Ariel Sharon fought for the security of his people, even when that meant giving up land

The World
Israeli Prime Minister Benjamin Netanyahu lays a wreath during the funeral service for Ariel Sharon near Sycamore Farm, Sharon's residence in southern Israel, on January 13, 2014.

Ariel Sharon was an Israeli commando-turned-politician who earned the nickname "the bulldozer" for his uncompromising tactics on the battlefield and in the halls of political power. But he also stunned many Israelis in 2005, when he evacuated Jews from settlements that Sharon himself helped to thrive.

Sharon was laid to rest on Monday at his family farm in southern Israel. He died over the weekend at age 85, after suffering a stroke eight years ago.

For Palestinians, along with the rest of the Arab world, Sharon is remembered as a war criminal, or worse. The London-based, Arabic language newspaper Al Hayat ran a headline that read, "Sharon 'the butcher' dies." Sharon's military record helps explain why Palestinians despise the former Israeli leader.

But for most Israelis, "Arik" Sharon was first and foremost a war hero. 

Speaking at a memorial for the former prime minister in Jerusalem on Monday, Israel's current prime minister, Benjamin Netanyahu, described Sharon as "one of the greatest military commanders the Jewish people have had."

US Vice President Joe Biden also spoke, calling Sharon an "indomitable bulldozer… The security of his people was his unwavering mission."

That mission continued when Sharon entered politics. As a cabinet minister, he helped expand Jewish settlements in the Israeli-occupied territories. He famously — or infamously, depending on one's perspective — told settlers in the West Bank to "grab every hilltop."

According to Jeffrey Goldberg of Bloomberg View, Sharon had a special affinity for the Israelis who settled in the Gaza Strip, "who, in his mind, were rough and resilient pioneers serving as a picket line along Israel’s southern flank." Goldberg wrote that Sharon "had fond memories of fighting terror in Gaza, where he was, for a while, inordinately successful".

Goldberg recalls one conversation where Sharon recounted this story to him: "Once, we captured a Lebanese fishing boat. We filled it with Lebanese food and newspapers and we put our soldiers in it, dressed as Arabs, who spoke Arabic. And they landed on the beach in Gaza, and the Palestinians hid them. They thought they were their people, fugitives. And we were pursuing them ourselves, making believe they were hunted terrorists. The Palestinians took them to meet an important group of terrorists in the northern part of the Gaza district. And when they met them, our soldiers killed them. Then they were evacuated out of Gaza. You have to think of things like that. You have to be creative.”
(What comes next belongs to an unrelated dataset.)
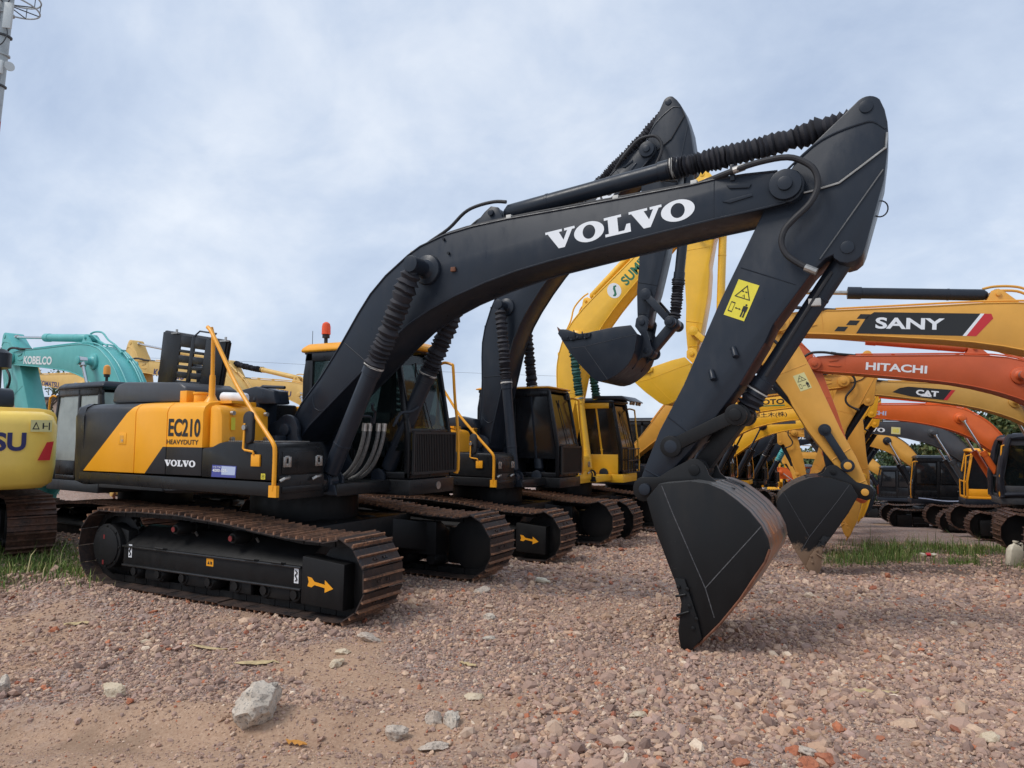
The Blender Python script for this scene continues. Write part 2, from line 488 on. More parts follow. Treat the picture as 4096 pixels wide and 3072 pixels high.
# complex-number helpers for the side plane (x + i z)
def C(p): return complex(p[0], p[1])
def sim(a0, b0, a1, b1):
    a0, b0, a1, b1 = C(a0), C(b0), C(a1), C(b1); k = (b1-a1)/(b0-a0)
    def f(p):
        z = (C(p)-a0)*k + a1
        return (z.real, z.imag)
    return f
def circle_meet(p, rp, q, rq, sgn):
    p, q = C(p), C(q); d = abs(q-p); d = min(d, (rp+rq)*0.999)
    a = (rp*rp - rq*rq + d*d)/(2*d); h = math.sqrt(max(rp*rp-a*a, 0)); e = (q-p)/abs(q-p)
    z = p + e*a + 1j*e*h*sgn
    return (z.real, z.imag)
def arc(cx, cz, r, a0, a1, n): return [(cx+r*math.cos(R(a0+(a1-a0)*i/n)), cz+r*math.sin(R(a0+(a1-a0)*i/n))) for i in range(n+1)]

# ---------------------------------------------------------------- terrain
F2 = np.array([math.cos(YAW), math.sin(YAW)]); R2 = np.array([math.sin(YAW), -math.cos(YAW)])
_g = np.random.default_rng(3)
_lat = _g.random((64, 64))
def vnoise(x, y):
    xi = np.floor(x).astype(int); yi = np.floor(y).astype(int); fx = x-xi; fy = y-yi
    fx = fx*fx*(3-2*fx); fy = fy*fy*(3-2*fy)
    a = _lat[xi % 64, yi % 64]; b = _lat[(xi+1) % 64, yi % 64]; c = _lat[xi % 64, (yi+1) % 64]; d = _lat[(xi+1) % 64, (yi+1) % 64]
    return (a*(1-fx)+b*fx)*(1-fy) + (c*(1-fx)+d*fx)*fy - 0.5
def st(x, y):
    dx = x-CAM[0]; dy = y-CAM[1]
    return dx*F2[0]+dy*F2[1], dx*R2[0]+dy*R2[1]
def height(x, y):
    x = np.asarray(x, float); y = np.asarray(y, float)
    s, t = st(x, y)
    q = t/np.maximum(s, 2.0)
    k = np.interp(q, [-.8, -.6, -.5, -.4, -.1, 0, .16, .22, .31, .45, .8], [0, 0, .035, .032, .03, .036, .048, .046, .055, .078, .085])
    e = np.maximum(s-6.5, 0); e = np.where(e < 1, e*e/2, e-0.5)
    h = -k*e
    near = np.clip(1.4-s/40, 0.15, 1)
    h = h + near*(0.10*vnoise(x*.5+7, y*.5+3) + 0.055*vnoise(x*1.4, y*1.4) + 0.03*vnoise(x*3.7+20, y*3.7)+0.012*vnoise(x*9, y*9+5))
    # loose gravel pushed up round the rear of the nearest machine, ruts in the foreground
    h = h + 0.13*np.exp(-(((x+1.9)/1.5)**2+((y+1.95)/.55)**2))
    h = h + 0.05*np.exp(-(((x-1.0)/1.6)**2+((y+1.85)/.4)**2))
    u = s-4.25+0.10*t
    h = h - 0.07*np.exp(-(u/.22)**2)*np.clip(.5-t, 0, 1) + 0.05*np.exp(-((u-.38)/.18)**2)*np.clip(.3-t, 0, 1)
    # settle under the tracks of the nearest machine
    w = np.exp(-np.maximum(0, np.abs(np.abs(y)-1.2)-.3)/.12)*np.exp(-np.maximum(0, np.abs(x)-1.9)/.25)
    return h*(1-w) + (-0.005)*w
def hz(x, y): return float(height(np.array([x]), np.array([y]))[0])

def groundmat():
    m, t, b = newmat('gravel_and_dirt')
    tc = N(t, 'ShaderNodeTexCoord'); P = tc.outputs['Object']
    def vor(scale, feat='F1'):
        v = N(t, 'ShaderNodeTexVoronoi', feature=feat); v.inputs['Scale'].default_value = scale; v.inputs['Randomness'].default_value = 1
        t.links.new(P, v.inputs['Vector']); return v
    v1 = vor(24); v2 = vor(55)
    def ramped(colout):
        sp = N(t, 'ShaderNodeSeparateColor'); t.links.new(colout, sp.inputs[0])
        r = N(t, 'ShaderNodeValToRGB'); t.links.new(sp.outputs[0], r.inputs[0])
        e = r.color_ramp.elements; r.color_ramp.interpolation = 'CONSTANT'
        e[0].position = 0; e[0].color = (.21, .145, .12, 1); e[1].position = .25; e[1].color = (.34, .25, .21, 1)
        for p, c in ((.5, (.44, .335, .285, 1)), (.7, (.29, .215, .195, 1)), (.84, (.53, .42, .34, 1)), (.94, (.38, .14, .07, 1))):
            x = e.new(p); x.color = c
        return r.outputs[0]
    g = mixc(t, 0.45, ramped(v1.outputs['Color']), ramped(v2.outputs['Color']))
    nb = objnoise(t, 1.1, 8, .68); nf = objnoise(t, 40, 6, .7)
    dirt = mixc(t, maprange(t, nf, .3, .7), (.345, .21, .135), (.52, .355, .245))
    at = N(t, 'ShaderNodeAttribute', attribute_name='dirt')
    f = math2(t, 'ADD', at.outputs['Fac'], maprange(t, nb, .35, .75, -.35, .35))
    f = maprange(t, f, .3, .7)
    col = mixc(t, f, g, dirt)
    col = mixc(t, maprange(t, nb, .58, .75, 0, .45), col, (.19, .095, .06))
    at2 = N(t, 'ShaderNodeAttribute', attribute_name='soil')
    col = mixc(t, at2.outputs['Fac'], col, (.10, .065, .042))
    t.links.new(col, b.inputs['Base Color'])
    b.inputs['Roughness'].default_value = .92
    b.inputs['Specular IOR Level'].default_value = .2
    d = math2(t, 'MULTIPLY', v1.outputs['Distance'], -1.0)
    d = math2(t, 'MULTIPLY', d, math2(t, 'MULTIPLY_ADD', f, -.93, 1.0))
    hgt = math2(t, 'MULTIPLY_ADD', nf, .45, d)
    hgt = math2(t, 'MULTIPLY_ADD', objnoise(t, 9, 7, .75), .9, hgt)
    bump(t, b, hgt, .7, .03)
    return m
MAT['ground'] = groundmat()
def dirtmask(x, y):
    s, t = st(x, y); q = t/np.maximum(s, 1)
    a = np.clip((5.45-s+.3*np.minimum(q, 0))/.6, 0, 1)*np.clip((-.10-q)/.08+.5, 0, 1)
    b_ = .75*np.exp(-(((s-7.6)/1.3)**2+((t-1.0)/1.3)**2))
    c = .45*np.exp(-(((s-4.6)/.5)**2+((t-.9)/.8)**2))
    pt_ = np.clip((vnoise(x*.45+1, y*.45+9)+.5*vnoise(x*1.2, y*1.2+2)-.16)*3.2, 0, .8)
    return np.clip(np.maximum(np.maximum(np.maximum(a, b_), c), pt_) + (.5-.35*(a > .5))*vnoise(x*.9+3, y*.9)*(s < 14), 0, 1)
def soilmask(x, y):
    s, t = st(x, y); q = t/np.maximum(s, 1)
    l = np.clip((-.6-q)/.04, 0, 1)*np.clip((s-7.7)/.5, 0, 1)*np.clip((16-s)/2, 0, 1)
    r = np.clip((q-.44)/.05, 0, 1)*np.clip((s-11.4)/.5, 0, 1)*np.clip((19-s)/2, 0, 1)*.7
    u = s-4.3+.10*t
    rut = np.exp(-(u/.24)**2)*np.clip(.6-t, 0, 1)*np.clip(vnoise(x*1.3+5, y*1.3)*1.5+vnoise(x*6+5, y*6)*2.2, 0, 1)*.35
    return np.clip(np.maximum(np.maximum(l, r)+.5*vnoise(x*1.5, y*1.5)*((l+r) > 0), rut), 0, 1)
def ground():
    ss = np.concatenate([np.linspace(-6, 2.2, 12), np.linspace(2.3, 12, 300), np.geomspace(12.06, 700, 170)])
    qs = np.concatenate([np.linspace(-3, -.9, 14), np.linspace(-.88, .88, 330), np.linspace(.9, 3, 14)])
    S, Q = np.meshgrid(ss, qs, indexing='ij')
    T = Q*(np.maximum(S, 0)+1.5)
    X = CAM[0]+S*F2[0]+T*R2[0]; Y = CAM[1]+S*F2[1]+T*R2[1]
    Z = height(X, Y)
    ny, nx = S.shape
    me = bpy.data.meshes.new('ground')
    v = np.stack([X, Y, Z], -1).reshape(-1, 3)
    idx = np.arange(ny*nx).reshape(ny, nx)
    f = np.stack([idx[:-1, :-1], idx[:-1, 1:], idx[1:, 1:], idx[1:, :-1]], -1).reshape(-1, 4)
    me.from_pydata(v.tolist(), [], f.tolist())
    for p in me.polygons: p.use_smooth = True
    for nm, fn in (('dirt', dirtmask), ('soil', soilmask)):
        a = me.attributes.new(nm, 'FLOAT', 'POINT'); a.data.foreach_set('value', fn(X, Y).ravel().astype(np.float32))
    o = link('ground', me, 'ground'); o['kind'] = 'structure'; o['label'] = 'gravel yard with reddish dirt and ruts'
    if me.polygons[0].normal.z < 0: me.flip_normals()
ground()

# ---------------------------------------------------------------- excavator
F0, A0, B0 = (.06, 1.87), (5.806, 4.012), (4.508, 1.322)
BOOM_TOP = [(.084, 2.038), (.178, 2.185), (.484, 2.508), (.78, 2.878), (1.045, 3.245), (1.219, 3.46), (1.436, 3.655), (1.753, 3.862), (1.918, 3.945), (2.242, 4.035), (2.6, 4.08), (3.004, 4.104), (3.611, 4.115), (4.207, 4.13), (4.983, 4.154), (5.202, 4.172), (5.469, 4.171), (5.74, 4.155)]
BOOM_BOT = [(5.80, 3.865), (5.617, 3.84), (5.357, 3.815), (5.197, 3.80), (4.7, 3.745), (4.205, 3.685), (3.523, 3.596), (3.159, 3.537), (2.778, 3.452), (2.38, 3.335), (2.069, 3.215), (1.749, 3.05), (1.5, 2.865), (1.22, 2.640), (.798, 2.305), (.334, 1.935), (.2, 1.80)]
BOOM = BOOM_TOP + arc(5.806, 4.012, .155, 75, -75, 6) + BOOM_BOT + arc(.06, 1.87, .15, -30, -215, 6)
ARM = arc(6.46, 4.60, .115, 35, 140, 7) + [(5.905, 4.273), (5.62, 3.87), (5.443, 3.517), (5.214, 3.064), (4.864, 2.292), (4.632, 1.866), (4.495, 1.536)] + arc(4.508, 1.322, .09, 165, 330, 6) + [(4.70, 1.45), (4.93, 1.70), (5.12, 1.946), (5.356, 2.259), (5.597, 2.659), (5.662, 2.80), (5.992, 3.239), (6.102, 3.35), (6.165, 3.375)] + arc(6.275, 3.425, .135, 215, 350, 5) + [(6.567, 3.971), (6.598, 4.2), (6.610, 4.36), (6.606, 4.46), (6.588, 4.57)]
BKT = [(4.62, 1.26), (4.739, 1.40), (5.009, 1.43), (5.16, 1.412), (5.285, 1.366), (5.40, 1.285), (5.50, 1.20), (5.589, 1.09), (5.64, .985), (5.655, .90), (5.617, .795), (5.52, .645), (5.413, .474), (5.25, .259), (5.084, .076), (4.992, .03), (4.935, .10), (4.94, .404), (4.847, .616), (4.696, .999)]
G0, U0, L0 = (4.761, 1.724), (5.344, 2.012), (4.97, 1.514)
TOPRUN = [(1.72, .775), (1.23, .775), (.69, .822), (.1, .874), (-.35, .898), (-.65, .906), (-1.19, .898), (-1.75, .885)]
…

In 2005, Sharon did something as prime minister that would have been unthinkable only a few years before. He ordered 8,000 Israeli settlers, along with the Israel Defense Forces, to pull out of Gaza. The settlers and their supporters saw it as a betrayal. But Sharon, once again, made the decision out of strategic concerns for Israeli security.

"It was really only a reversal in the superficial sense," Goldberg said in an interview with The World. "[The Gaza disengagement] was of a piece with everything he had done. Nothing in his views of the Palestinians changed, he just thought Israel would be safer."

Back in the 1990s, Sharon was opposed to the US-brokered peace talks that led up to the Oslo Accords. Later, he came to accept the fundamental premise of those diplomatic negotiations — Israel's need to end its rule over over millions of Palestinians who don't have either Israeli citizenship or a state of their own.

The occupation, Sharon eventually concluded, would have to end in order for Israel to realize the Zionist dream of having a state that was both Jewish and democratic.

That realization isn't lost on Israel's current prime minister, according to Goldberg. "I don't think Netanyahu misunderstands this dilemma," he said. "I'm certain that John Kerry, among others, has pounded that reality into his head."

But pulling settlers out of the West Bank, Goldberg explained, would be far more difficult for Netanyahu than it was for Sharon to pull them out of Gaza. For starters, the West Bank — known to Israelis by its Biblical name of Judea and Samaria — is the historic birthplace of Judaism, Goldberg emphasized.

He added that no current Israeli leader, Netanyahu included, possesses the kind of credibility that Sharon had on matters of security. That credibility allowed Sharon to implement his Gaza pull-out plans.

"The real question is," says Goldberg, "is Netanyahu a strong enough leader to pull [something like] that off?"